Хэддок – подобие Сарразина, а вся вселенная «Приключений Тинтина» – подобие Хэддока. Как выразился Барт, кастрация заразительна и разрушительна. Эпицентр взрыва – «Изумруд Кастафиоре», но взрывная волна добирается куда угодно, даже в первые тома. Двигаясь вспять, она добирается до заводов-фасадов и фальшивых выборов в СССР, до выхолащивания фетишей и религии в Конго, а от убоя и расфасовки коров в Америке – до расчленения, выпотрашивания и вывешивания в витринах человеческого языка как такового – операций, совершаемых во имя искусства в финальном, незавершенном томе. Кстати, в этой книге тоже появляется Кастафиоре, она восхваляет Альфа-арт как un vritable rtour aux sources – возвращение к истокам искусства.
И, возможно, она даже права.
Это принцип фиктивности, несостоявшегося события, аннулирования смысла. «Караул! Катаклизм! Катастрофа!» – восклицает Хэддок, получив телеграмму о приезде Кастафиоре. Караул, катаклизм, катастрофа, кастрация. Последнее из этих слов Хэддок не произносит, но Лакмус все равно слышит. Вот еще одно значение, припрятанное на черный день, прибереженное в тачке с цветами профессора; во имя Бьянки он провоцирует у розы генетическую мутацию или уродство половых органов, чтобы обойти нормальные репродуктивные механизмы. Через два тома, в «Тинтине и пикаросах», кастрация перекинется с одного царства природы на другое – с флоры на людей: Лакмус, применяя пилюли из «лекарственных трав», лишит всех вакхических наслаждений и Хэддока, и пикаросов, и, самое печальное, индейцев племени арумбайя, чей алмаз вначале был украден, а затем ускользнул от искателей и упал в бездонные недра земли. Кстати, в Гран-Чапо не оказалось ни капли нефти. Но Лакмус своей розой хочет сказать (на самой низкой инфразвуковой частоте) другое: у Кастафиоре нет клитора.

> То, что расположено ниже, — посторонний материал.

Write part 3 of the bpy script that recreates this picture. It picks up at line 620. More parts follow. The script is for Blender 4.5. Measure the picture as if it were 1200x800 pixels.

В финале новеллы Бальзака Сарразин пытается разбить статую Замбинеллы – швыряет в нее молотком, но, подобно Рамону, метнувшему нож в попугая, промахивается. Сразу после этого Сарразина убивают трое наемников ревнивого и могущественного кардинала Чиконьяры, покровителя Замбинеллы. Заодно они спасают от уничтожения скульптуру. Барт заключает: на деле Сарразина убило аннулирование смысла, то, свидетелем чего он стал незадолго до гибели. Если Сарразин приветствует свое убийство как «благодеяние, достойное христианина», то потому, что оно возвращает его во вселенную прочно установленных, абсолютных ценностей. В финале «Отколотого уха» эта вселенная пожирает и Рамона с Алонсо. Фетиш, за которым они гонялись всю книгу, пламенно желая заполучить его содержимое, что находилось внутри него, одновременно разбился и опустел. Черти уносят злодеев. Злодеев уносят демоны, но фетиш удается спасти. Его осколки собирают, склеивают и возвращают в музей, где мы увидели его впервые, а на заднем плане музейный смотритель распевает оперную арию.